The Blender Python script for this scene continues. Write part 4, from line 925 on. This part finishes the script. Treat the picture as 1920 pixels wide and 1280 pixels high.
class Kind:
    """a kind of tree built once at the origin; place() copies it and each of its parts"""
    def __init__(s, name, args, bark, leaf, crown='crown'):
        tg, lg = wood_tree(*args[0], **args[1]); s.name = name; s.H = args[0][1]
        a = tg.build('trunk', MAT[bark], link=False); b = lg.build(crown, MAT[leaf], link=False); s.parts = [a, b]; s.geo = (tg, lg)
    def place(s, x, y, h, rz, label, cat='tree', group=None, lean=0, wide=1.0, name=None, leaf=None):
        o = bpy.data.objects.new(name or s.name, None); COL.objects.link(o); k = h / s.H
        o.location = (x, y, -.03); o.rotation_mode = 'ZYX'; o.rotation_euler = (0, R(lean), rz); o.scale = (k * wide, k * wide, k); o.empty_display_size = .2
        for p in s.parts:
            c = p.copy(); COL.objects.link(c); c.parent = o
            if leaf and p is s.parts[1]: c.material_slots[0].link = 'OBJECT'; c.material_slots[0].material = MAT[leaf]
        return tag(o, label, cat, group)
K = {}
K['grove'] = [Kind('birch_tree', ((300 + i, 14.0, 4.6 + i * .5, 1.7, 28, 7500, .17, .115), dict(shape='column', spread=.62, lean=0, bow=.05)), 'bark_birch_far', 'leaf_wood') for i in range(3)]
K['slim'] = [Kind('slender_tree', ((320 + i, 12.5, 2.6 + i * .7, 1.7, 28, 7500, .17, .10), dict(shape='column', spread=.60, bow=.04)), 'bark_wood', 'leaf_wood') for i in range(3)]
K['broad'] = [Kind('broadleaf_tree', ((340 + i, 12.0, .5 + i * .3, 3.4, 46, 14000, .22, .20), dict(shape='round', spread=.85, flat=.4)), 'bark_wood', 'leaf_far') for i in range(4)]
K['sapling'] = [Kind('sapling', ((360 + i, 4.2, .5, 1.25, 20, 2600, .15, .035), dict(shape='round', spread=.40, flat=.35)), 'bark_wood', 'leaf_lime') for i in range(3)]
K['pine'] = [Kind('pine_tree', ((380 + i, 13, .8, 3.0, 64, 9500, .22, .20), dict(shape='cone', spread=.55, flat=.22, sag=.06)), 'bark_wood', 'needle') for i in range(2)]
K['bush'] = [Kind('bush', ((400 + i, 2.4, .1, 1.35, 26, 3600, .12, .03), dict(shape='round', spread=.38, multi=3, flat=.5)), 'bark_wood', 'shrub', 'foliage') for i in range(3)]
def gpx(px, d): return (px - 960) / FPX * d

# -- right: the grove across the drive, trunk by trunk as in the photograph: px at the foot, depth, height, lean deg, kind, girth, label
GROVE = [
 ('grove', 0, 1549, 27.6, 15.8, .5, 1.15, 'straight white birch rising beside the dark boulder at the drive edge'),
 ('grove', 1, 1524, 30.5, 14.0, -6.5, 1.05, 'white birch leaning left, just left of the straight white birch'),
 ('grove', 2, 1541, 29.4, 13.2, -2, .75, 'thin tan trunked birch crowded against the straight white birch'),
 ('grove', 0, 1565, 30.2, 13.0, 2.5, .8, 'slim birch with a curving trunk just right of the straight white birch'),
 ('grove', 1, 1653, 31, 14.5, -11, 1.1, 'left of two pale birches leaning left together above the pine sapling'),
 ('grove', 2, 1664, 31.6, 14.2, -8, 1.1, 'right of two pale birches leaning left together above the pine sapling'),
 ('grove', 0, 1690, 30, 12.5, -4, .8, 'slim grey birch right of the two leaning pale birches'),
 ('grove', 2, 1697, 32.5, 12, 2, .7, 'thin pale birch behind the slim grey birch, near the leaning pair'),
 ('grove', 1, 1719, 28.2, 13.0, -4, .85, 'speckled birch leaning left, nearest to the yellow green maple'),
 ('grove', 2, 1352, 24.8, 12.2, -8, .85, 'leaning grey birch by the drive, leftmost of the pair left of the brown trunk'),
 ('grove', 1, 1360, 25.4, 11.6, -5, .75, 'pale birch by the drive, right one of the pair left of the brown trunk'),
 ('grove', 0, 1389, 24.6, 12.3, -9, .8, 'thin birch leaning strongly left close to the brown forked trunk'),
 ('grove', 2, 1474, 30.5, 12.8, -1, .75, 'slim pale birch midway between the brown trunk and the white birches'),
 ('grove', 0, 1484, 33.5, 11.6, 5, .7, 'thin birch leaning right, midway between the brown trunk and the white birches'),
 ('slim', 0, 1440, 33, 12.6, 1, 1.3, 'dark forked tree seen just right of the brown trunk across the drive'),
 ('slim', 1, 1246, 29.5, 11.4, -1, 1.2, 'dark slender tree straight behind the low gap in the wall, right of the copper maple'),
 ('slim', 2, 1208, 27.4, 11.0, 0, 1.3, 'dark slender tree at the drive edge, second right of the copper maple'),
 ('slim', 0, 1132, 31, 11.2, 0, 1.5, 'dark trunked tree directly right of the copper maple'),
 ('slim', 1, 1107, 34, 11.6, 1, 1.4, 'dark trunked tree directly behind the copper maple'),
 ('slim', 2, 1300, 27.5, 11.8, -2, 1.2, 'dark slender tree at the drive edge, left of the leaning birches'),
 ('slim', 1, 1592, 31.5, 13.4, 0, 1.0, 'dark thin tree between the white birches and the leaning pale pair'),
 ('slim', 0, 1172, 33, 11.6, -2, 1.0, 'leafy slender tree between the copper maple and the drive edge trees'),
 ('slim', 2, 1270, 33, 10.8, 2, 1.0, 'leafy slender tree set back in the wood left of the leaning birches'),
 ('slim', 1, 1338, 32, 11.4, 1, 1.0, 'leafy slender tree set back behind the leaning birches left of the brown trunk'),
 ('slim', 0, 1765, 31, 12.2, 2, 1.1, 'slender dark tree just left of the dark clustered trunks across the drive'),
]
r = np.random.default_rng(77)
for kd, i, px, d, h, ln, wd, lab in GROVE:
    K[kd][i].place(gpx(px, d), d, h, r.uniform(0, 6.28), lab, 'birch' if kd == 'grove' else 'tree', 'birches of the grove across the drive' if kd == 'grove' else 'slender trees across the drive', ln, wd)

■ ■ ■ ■

◆ **What the task requires**
Repeat back the data above, exact to the last character.

◆ **Result**
The Blender Python script for this scene continues. Write part 4, from line 925 on. This part finishes the script. Treat the picture as 1920 pixels wide and 1280 pixels high.
class Kind:
    """a kind of tree built once at the origin; place() copies it and each of its parts"""
    def __init__(s, name, args, bark, leaf, crown='crown'):
        tg, lg = wood_tree(*args[0], **args[1]); s.name = name; s.H = args[0][1]
        a = tg.build('trunk', MAT[bark], link=False); b = lg.build(crown, MAT[leaf], link=False); s.parts = [a, b]; s.geo = (tg, lg)
    def place(s, x, y, h, rz, label, cat='tree', group=None, lean=0, wide=1.0, name=None, leaf=None):
        o = bpy.data.objects.new(name or s.name, None); COL.objects.link(o); k = h / s.H
        o.location = (x, y, -.03); o.rotation_mode = 'ZYX'; o.rotation_euler = (0, R(lean), rz); o.scale = (k * wide, k * wide, k); o.empty_display_size = .2
        for p in s.parts:
            c = p.copy(); COL.objects.link(c); c.parent = o
            if leaf and p is s.parts[1]: c.material_slots[0].link = 'OBJECT'; c.material_slots[0].material = MAT[leaf]
        return tag(o, label, cat, group)
K = {}
K['grove'] = [Kind('birch_tree', ((300 + i, 14.0, 4.6 + i * .5, 1.7, 28, 7500, .17, .115), dict(shape='column', spread=.62, lean=0, bow=.05)), 'bark_birch_far', 'leaf_wood') for i in range(3)]
K['slim'] = [Kind('slender_tree', ((320 + i, 12.5, 2.6 + i * .7, 1.7, 28, 7500, .17, .10), dict(shape='column', spread=.60, bow=.04)), 'bark_wood', 'leaf_wood') for i in range(3)]
K['broad'] = [Kind('broadleaf_tree', ((340 + i, 12.0, .5 + i * .3, 3.4, 46, 14000, .22, .20), dict(shape='round', spread=.85, flat=.4)), 'bark_wood', 'leaf_far') for i in range(4)]
K['sapling'] = [Kind('sapling', ((360 + i, 4.2, .5, 1.25, 20, 2600, .15, .035), dict(shape='round', spread=.40, flat=.35)), 'bark_wood', 'leaf_lime') for i in range(3)]
K['pine'] = [Kind('pine_tree', ((380 + i, 13, .8, 3.0, 64, 9500, .22, .20), dict(shape='cone', spread=.55, flat=.22, sag=.06)), 'bark_wood', 'needle') for i in range(2)]
K['bush'] = [Kind('bush', ((400 + i, 2.4, .1, 1.35, 26, 3600, .12, .03), dict(shape='round', spread=.38, multi=3, flat=.5)), 'bark_wood', 'shrub', 'foliage') for i in range(3)]
def gpx(px, d): return (px - 960) / FPX * d

# -- right: the grove across the drive, trunk by trunk as in the photograph: px at the foot, depth, height, lean deg, kind, girth, label
GROVE = [
 ('grove', 0, 1549, 27.6, 15.8, .5, 1.15, 'straight white birch rising beside the dark boulder at the drive edge'),
 ('grove', 1, 1524, 30.5, 14.0, -6.5, 1.05, 'white birch leaning left, just left of the straight white birch'),
 ('grove', 2, 1541, 29.4, 13.2, -2, .75, 'thin tan trunked birch crowded against the straight white birch'),
 ('grove', 0, 1565, 30.2, 13.0, 2.5, .8, 'slim birch with a curving trunk just right of the straight white birch'),
 ('grove', 1, 1653, 31, 14.5, -11, 1.1, 'left of two pale birches leaning left together above the pine sapling'),
 ('grove', 2, 1664, 31.6, 14.2, -8, 1.1, 'right of two pale birches leaning left together above the pine sapling'),
 ('grove', 0, 1690, 30, 12.5, -4, .8, 'slim grey birch right of the two leaning pale birches'),
 ('grove', 2, 1697, 32.5, 12, 2, .7, 'thin pale birch behind the slim grey birch, near the leaning pair'),
 ('grove', 1, 1719, 28.2, 13.0, -4, .85, 'speckled birch leaning left, nearest to the yellow green maple'),
 ('grove', 2, 1352, 24.8, 12.2, -8, .85, 'leaning grey birch by the drive, leftmost of the pair left of the brown trunk'),
 ('grove', 1, 1360, 25.4, 11.6, -5, .75, 'pale birch by the drive, right one of the pair left of the brown trunk'),
 ('grove', 0, 1389, 24.6, 12.3, -9, .8, 'thin birch leaning strongly left close to the brown forked trunk'),
 ('grove', 2, 1474, 30.5, 12.8, -1, .75, 'slim pale birch midway between the brown trunk and the white birches'),
 ('grove', 0, 1484, 33.5, 11.6, 5, .7, 'thin birch leaning right, midway between the brown trunk and the white birches'),
 ('slim', 0, 1440, 33, 12.6, 1, 1.3, 'dark forked tree seen just right of the brown trunk across the drive'),
 ('slim', 1, 1246, 29.5, 11.4, -1, 1.2, 'dark slender tree straight behind the low gap in the wall, right of the copper maple'),
 ('slim', 2, 1208, 27.4, 11.0, 0, 1.3, 'dark slender tree at the drive edge, second right of the copper maple'),
 ('slim', 0, 1132, 31, 11.2, 0, 1.5, 'dark trunked tree directly right of the copper maple'),
 ('slim', 1, 1107, 34, 11.6, 1, 1.4, 'dark trunked tree directly behind the copper maple'),
 ('slim', 2, 1300, 27.5, 11.8, -2, 1.2, 'dark slender tree at the drive edge, left of the leaning birches'),
 ('slim', 1, 1592, 31.5, 13.4, 0, 1.0, 'dark thin tree between the white birches and the leaning pale pair'),
 ('slim', 0, 1172, 33, 11.6, -2, 1.0, 'leafy slender tree between the copper maple and the drive edge trees'),
 ('slim', 2, 1270, 33, 10.8, 2, 1.0, 'leafy slender tree set back in the wood left of the leaning birches'),
 ('slim', 1, 1338, 32, 11.4, 1, 1.0, 'leafy slender tree set back behind the leaning birches left of the brown trunk'),
 ('slim', 0, 1765, 31, 12.2, 2, 1.1, 'slender dark tree just left of the dark clustered trunks across the drive'),
]
r = np.random.default_rng(77)
for kd, i, px, d, h, ln, wd, lab in GROVE:
    K[kd][i].place(gpx(px, d), d, h, r.uniform(0, 6.28), lab, 'birch' if kd == 'grove' else 'tree', 'birches of the grove across the drive' if kd == 'grove' else 'slender trees across the drive', ln, wd)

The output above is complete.